Since August 2022, OPEC+ has continued production cuts to support oil prices following a previous increase in output. The coalition, consisting of 23 countries, operates three production cut programs. These include an official cut of 2 million barrels per day followed by all OPEC+ members, and two voluntary cuts implemented by eight leading OPEC+ countries including Saudi Arabia. The voluntary cuts are divided into Stage 1, with 1.65 million barrels per day, and Stage 2, with 2.2 million barrels per day.
On this day, OPEC+ decided to extend the completion date for the official cuts and Stage 1 voluntary cuts from the end of next year to the end of 2026. Regarding Stage 2 voluntary cuts, the plan to reduce the cut volume starting January next year was also postponed by three months. OPEC+ agreed to begin easing cuts from April next year, gradually reducing the cut volume by an average of 138,000 barrels per day over 18 months.
This extension of production cuts by OPEC+ is interpreted as a measure to prevent a decline in oil prices. Initially, OPEC+ had planned to gradually increase production starting last October, but persistent downward pressure on oil prices has delayed this. Recent oil market reports have lowered the forecast for next year’s oil demand growth from 1.85 million barrels per day to 1.54 million barrels per day, citing factors such as China’s economic slowdown. Additionally, concerns over price declines have intensified amid expectations that Donald Trump, the U.S. president-elect, will adopt policies to increase U.S. oil production.
If the extension of production cuts had not been agreed upon, some oil-producing countries might have publicly increased production starting January next year. There were concerns that countries like Kazakhstan, motivated by oil field development, might break their production commitments.

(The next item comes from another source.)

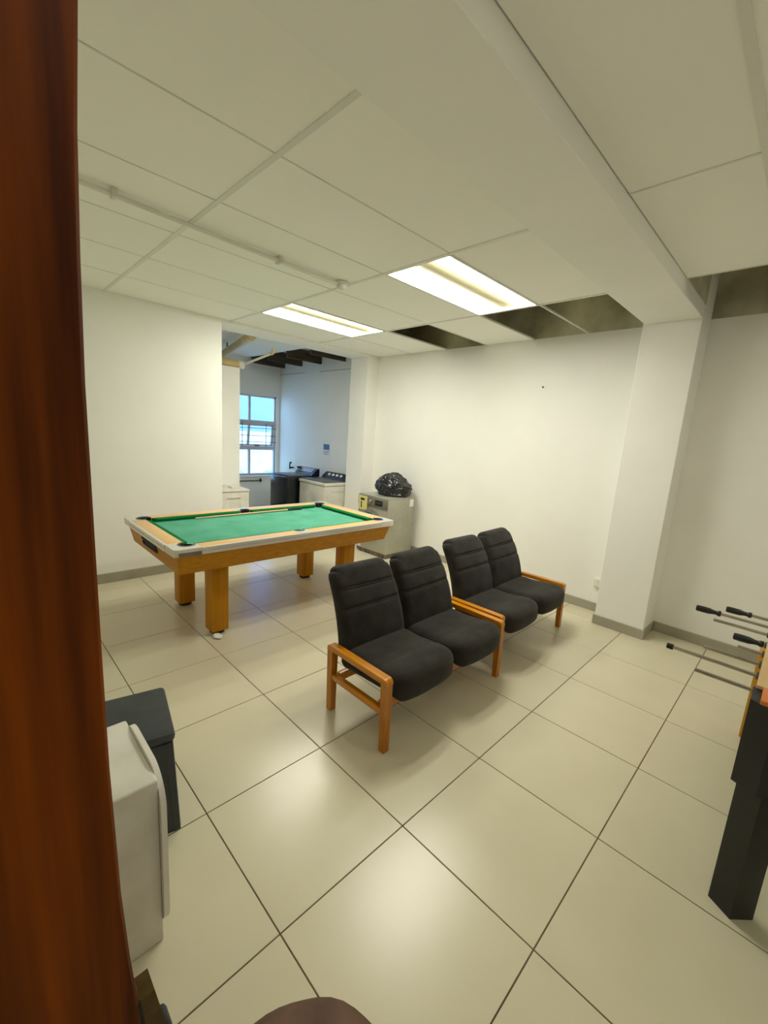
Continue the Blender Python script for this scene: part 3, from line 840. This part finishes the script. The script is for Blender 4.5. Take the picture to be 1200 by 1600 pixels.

Despite OPEC+’s decision, international oil prices fell slightly on the day. On the New York Mercantile Exchange, the near-month January delivery West Texas Intermediate (WTI) crude oil closed at $68.30 per barrel, down $0.24 (0.35%) from the previous session. The global benchmark Brent crude also closed down $0.22 (0.30%) at $72.09 per barrel. Market analysts suggest that since this move was already anticipated, the decision rather confirmed the weakness in global oil demand.